October 21, 2016

Estate Planning For Doctors – Cleaning Up A-B Trusts

Many doctors set up estate plans early in their career, then promptly forget about them to focus on building their practices and careers.  While that is certainly understandable, there have been changes in federal tax law over the past few years that can have a profound impact on your estate plan.

The Estate Tax

The estate tax, that is the tax that is assessed on the value of your estate after you pass away, can be imposed at both the state and federal level.  Although Arizona has no estate tax, states such as Illinois and New York tax up to 16% of your estate, while Washington taxes estates at up to a 20% rate.[1]  Although doctors in Arizona are fortunate that we do not have a state tax, the federal estate tax can create significant tax consequences.

Estate planning has traditionally focused on ways to reduce or eliminate these tax consequences.  However, changes to the federal tax code over the last five years have greatly decreased the importance of tax planning as part of an estate plan.  To understand how this has changed, you must understand the recent history of the federal estate tax.

Pre-2001

Prior to 2001, the federal estate tax applied to any estates over $675,000 per person.  Therefore, many people, and most doctors, were affected by an estate tax at rates that could quickly grow up to the maximum estate tax rate of 55%.  One common estate planning strategy used to minimize tax liability was to set up trusts that were known as A-B Trusts or Credit Shelter Trusts.  A married couple’s assets were placed into a trust and, upon the first spouse’s death, the assets in the trust were divided, with part going into an irrevocable trust (the “Decedent’s Trust”), part going into a revocable trust for the survivor’s benefit (the “Survivor’s Trust”).

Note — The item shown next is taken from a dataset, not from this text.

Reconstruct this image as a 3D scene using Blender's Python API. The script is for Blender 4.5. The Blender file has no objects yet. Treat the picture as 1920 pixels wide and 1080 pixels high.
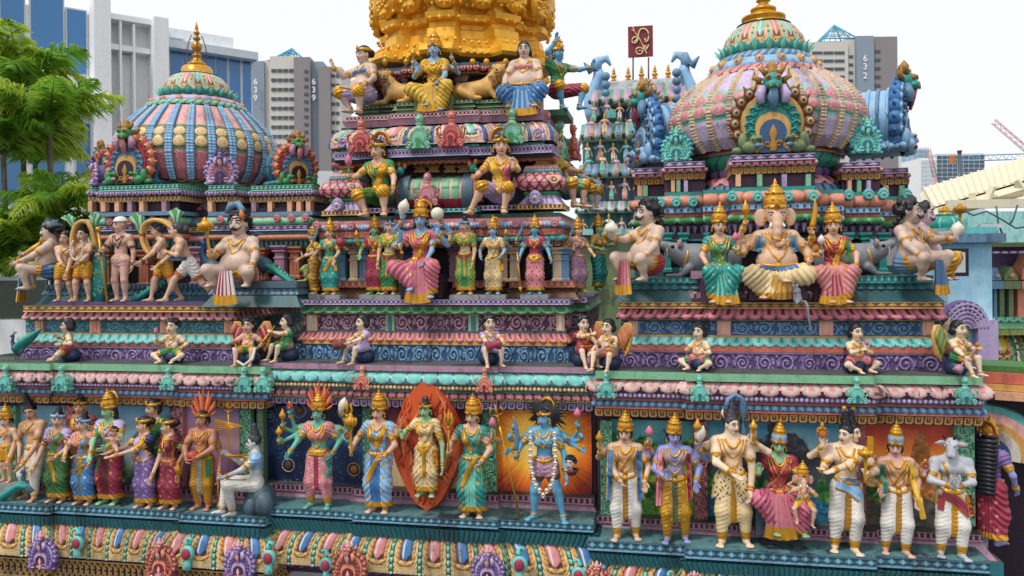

An A-B Trust allows a married couple to avoid getting hit with the estate tax twice, when each of the spouses passes away, and it allows a married couple to maximize their estate tax exemptions.  However, A-B trusts can be cumbersome, as the surviving spouse does not have unfettered access to the funds in the Decedent’s Trust.  The surviving spouse is often the trustee of the Decedent’s Trust and must first segregate the assets into the two trusts, then provide accountings to all of the beneficiaries of the trust.  As the trustee, the surviving spouse will also owe fiduciary duties to those beneficiaries, and litigation between the surviving spouse and the beneficiaries, usually the couple’s children, over the use of the trust’s assets is not uncommon.

Recent Developments

Beginning in 2001, as part of an economic stimulus package, Congress passed a series of tax cuts, one of which gradually raised the threshold at which the estate tax would kick in from $1 million in 2002, up to $3.5 million in 2009.  In 2010, the federal estate tax was repealed in its entirety, meaning that if you passed away in 2010, you paid no estate tax, regardless of the size of your estate.

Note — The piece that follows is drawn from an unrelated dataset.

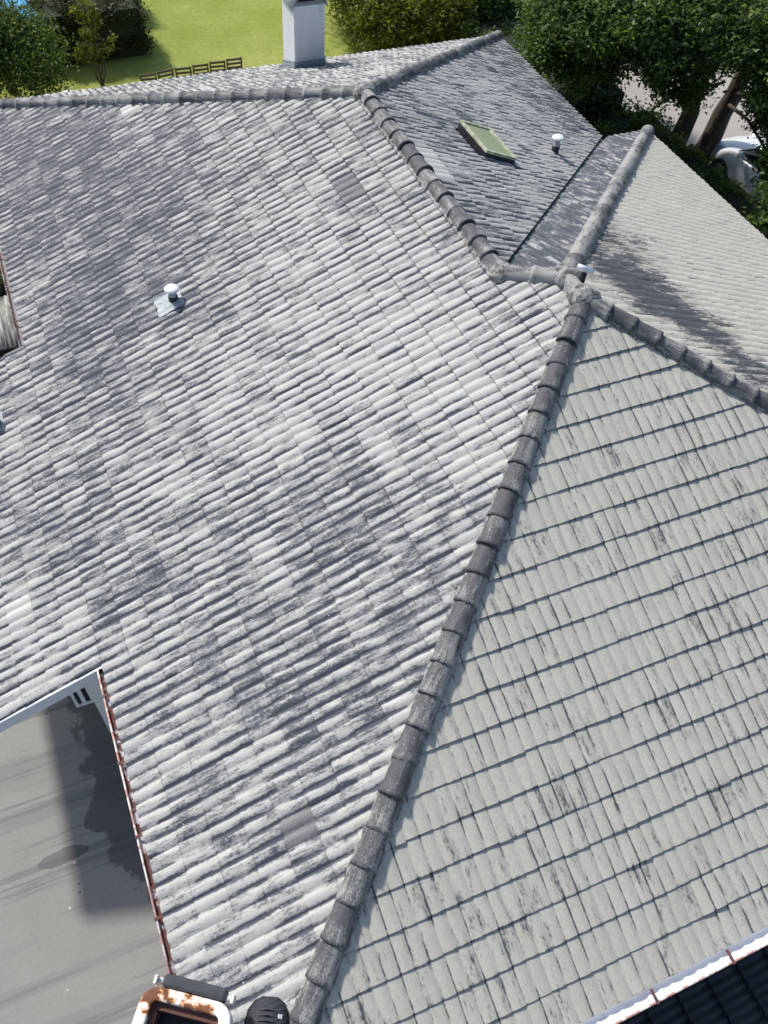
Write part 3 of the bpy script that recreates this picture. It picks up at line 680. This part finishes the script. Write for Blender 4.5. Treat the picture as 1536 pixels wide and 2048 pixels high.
tree('broadleaf_tree', 'dark leaning tree trunk with drooping leaves beside the white car', None,
     [(16.2, 13.2, 0.9, 0.9, 0.9, 0.7), (16.0, 13.2, 0.3, 0.7, 0.7, 0.5), (16.3, 13.4, -0.2, 0.55, 0.6, 0.5), (15.0, 11.1, -1.0, 0.40, 0.55, 0.45), (15.5, 11.8, -0.7, 0.45, 0.6, 0.45), (16.2, 12.5, -0.5, 0.4, 0.5, 0.4)],
     30000, 0.055, M['leafdark'],
     [((16.5, 15.25, z0), (16.75, 15.0, 0.0), 0.28, 0.17, ((0.85, (16.3, 13.5, 0.7), 0.09), (0.7, (16.2, 12.8, -0.4), 0.06), (0.6, (15.5, 11.9, -0.8), 0.05)), 5)], 12, per=70, clump=0.15, shell=0.35)
tree('garden_tree', 'bushy green tree at the far left corner of the lawn', None,
     [(1.05, 23.2, -1.15, 0.75, 0.7, 0.6), (0.35, 23.6, -0.7, 0.6, 0.7, 0.6), (1.5, 22.5, -1.7, 0.6, 0.6, 0.6), (0.2, 22.6, -1.6, 0.7, 0.7, 0.6), (1.75, 23.3, -1.5, 0.45, 0.45, 0.45)],
     30000, 0.042, M['leafmid'], [((0.9, 23.4, z0), (0.9, 23.4, -0.9), 0.10, 0.05, ((0.6, (1.4, 22.8, -1.3), 0.04), (0.7, (0.4, 23.8, -0.7), 0.04)), 7)], 13)
tree('garden_shrub', 'small yellow-green shrub with thin bare stems in front of dark hedge', None,
     [(3.15, 23.2, -1.25, 0.33, 0.30, 0.30), (3.35, 23.1, -1.7, 0.36, 0.25, 0.25), (2.9, 23.0, -1.8, 0.28, 0.25, 0.2), (3.1, 23.3, -1.0, 0.25, 0.25, 0.22)],
     1300, 0.05, M['leafyel'], [((3.12, 23.1, z0), (3.15, 23.2, -1.3), 0.03, 0.012, (), 1), ((3.14, 23.12, z0), (3.4, 23.1, -1.6), 0.02, 0.01, (), 2), ((3.1, 23.1, z0), (2.85, 23.0, -1.7), 0.02, 0.01, (), 3), ((3.13, 23.08, z0), (3.2, 23.0, -1.45), 0.02, 0.01, (), 4)], 14, cat='shrub', clump=0.07)
tree('screen_shrub', 'tall loose shrub with yellow-tipped leaves behind the far hip', None,
     [(10.9, 22.2, -1.6, 1.0, 0.8, 0.9), (11.9, 21.6, -1.4, 1.0, 0.8, 0.9), (10.6, 23.6, -1.4, 0.9, 0.9, 1.0)],
     16000, 0.06, M['leafyel'], [((11.3, 22.2, z0), (11.3, 22.1, -1.5), 0.07, 0.03, (), 1)], 15, cat='shrub', clump=0.14)
tree('screen_tree', 'dark green tree behind yellow-tipped shrub at the lawn edge', None,
     [(12.4, 24.6, -0.6, 1.6, 1.3, 1.3), (10.9, 25.6, -0.8, 1.3, 1.1, 1.2), (14.2, 23.6, -0.4, 1.5, 1.3, 1.4), (13.3, 22.2, -1.2, 1.0, 1.0, 1.0)],
     30000, 0.065, M['leafdark'], [((12.6, 24.4, z0), (12.7, 24.4, -0.6), 0.14, 0.07, (), 2)], 16)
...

Congress re-imposed the tax in 2011, but set the threshold at $5 million per person, to be indexed for inflation, and allow a surviving spouse to transfer any unused exemption amount from the deceased spouse’s estate.  For 2016, the threshold at which the estate tax kicks in is $5.45 million.  Therefore, a married couple can pass on nearly $11 million to their heirs without paying any federal tax.  Additionally, the top tax rate for estates over the threshold has been reduced from 55% to 40%.

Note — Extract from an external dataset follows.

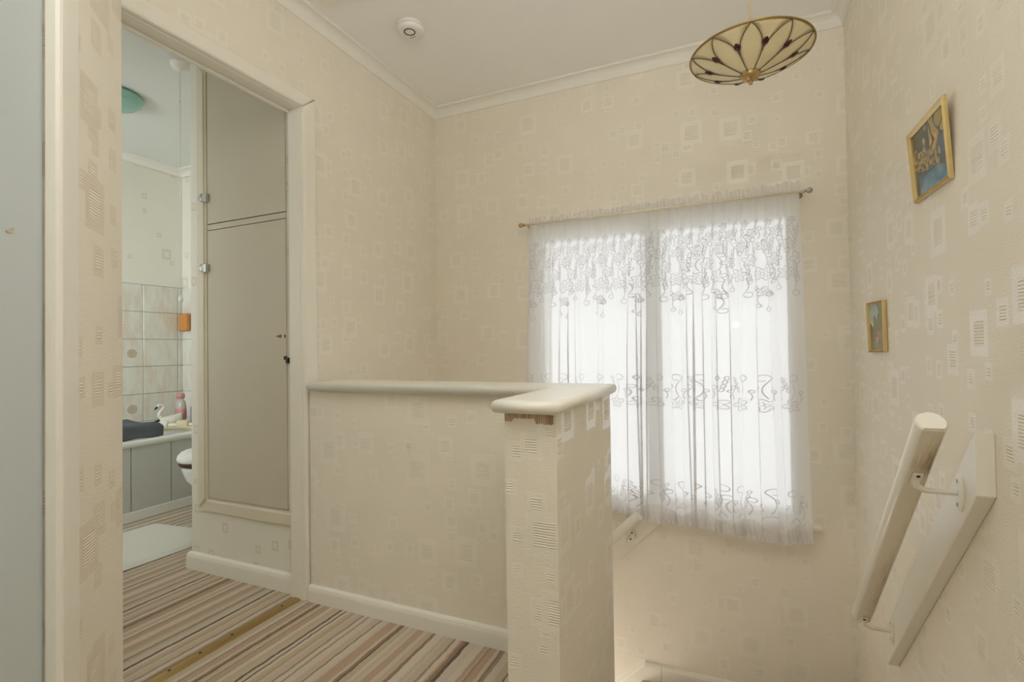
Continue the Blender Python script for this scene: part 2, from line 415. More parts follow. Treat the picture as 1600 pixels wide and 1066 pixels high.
# landing floor in one L-shaped piece
bm = bmesh.new()
prism(bm, [(0, -1.3, -.25), (W, -1.3, -.25), (W, 1.25, -.25), (XP-.02, 1.25, -.25), (XP-.02, YHB-.02, -.25), (0, YHB-.02, -.25)], (0, 0, .25))
struct(finish('floor', bm, M['carpet']), 'striped beige and brown carpet on the landing', 'carpet')
struct(B('floor_bathroom', (-2.35, -.3, -.2), (0, 2.57, -.001), M['carpet']), 'striped carpet running on into the bathroom', 'carpet')

# half wall with its return and cap
bm = bmesh.new()
prism(bm, [(.03, YH, 0), (XPL, YH, 0), (XPL, YP, 0), (XP, YP, 0), (XP, YHB, 0), (.03, YHB, 0)], (0, 0, .842))
hw = struct(finish('wall_half', bm, M['paper']), 'wallpapered half wall with end pier guarding the stairwell')
B('stair_side', (XP-.10, 1.26, -.70), (XP, YHB, .001), M['paper'], hw)
B('stair_side', (.03, YHB-.1, ZB), (XP-.001, YHB, -.001), M['paper'], hw)
bm = bmesh.new()
vs_ = prism(bm, [(.046, YH-.034, .843), (1.066, YH-.034, .843), (1.066, YP-.03, .843), (XP+.016, YP-.03, .843), (XP+.016, YHB+.03, .843), (.046, YHB+.03, .843)], (0, 0, .033))
bmesh.ops.recalc_face_normals(bm, faces=bm.faces)
es = [e for e in bm.edges if abs(e.verts[0].co.z-e.verts[1].co.z) < 1e-6]
bmesh.ops.bevel(bm, geom=es, offset=.0135, segments=4, profile=.5, affect='EDGES')
cap = finish('cap', bm, M['white_gloss'], hw, True); cap['label'] = 'glossy white L-shaped wooden cap'
for p in cap.data.polygons: p.use_smooth = abs(p.normal.z) < .98
# thin brown striped strip with an uneven lower edge under the cap
bm = bmesh.new(); zz = .8425
xs = [XPL+.001+i*(XP-XPL-.008)/26 for i in range(27)]
dep = [.021 if i < 5 else (.012+.002*random.random() if i < 17 else .022+.004*random.random()) for i in range(27)]
for i in range(26):
    y = YP-.0012
    bm.faces.new([bm.verts.new(p) for p in ((xs[i], y, zz), (xs[i+1], y, zz), (xs[i+1], y, zz-dep[i+1]), (xs[i], y, zz-dep[i]))])
bmesh.ops.remove_doubles(bm, verts=bm.verts, dist=1e-5)
r = bmesh.ops.extrude_face_region(bm, geom=bm.faces[:])
bmesh.ops.translate(bm, verts=[v for v in r['geom'] if isinstance(v, bmesh.types.BMVert)], vec=(0, .001, 0))
finish('under_cap_strip', bm, M['brown_stripes'], hw)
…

The tax code also allows for portability of the first spouse to die’s exemption through the Deceased Spousal Unused Exclusion Amount (“DSUEA”).  This allows the surviving spouse to use whatever amount remained from the first spouse to die’s estate tax exclusion to increase his or her own exclusion.

The Landscape Today

For many physicians and dentists, the changes in the tax code over the last ten years have rendered the A-B trusts obsolete.  The main purpose of setting up an A-B trust, to minimize the estate tax burden on your heirs after your passing, can be achieved without the burdens of creating separate trusts and imposing fiduciary duties on the surviving spouse.

Having said that, revocable living trusts are still an essential part of an estate planning portfolio.  There also may be reasons in your particular case to keep an A-B trust in place.  Therefore, if you have an A-B trust, and neither spouse has passed away yet, you may want to consult with an attorney to determine whether to amend or revoke the trust.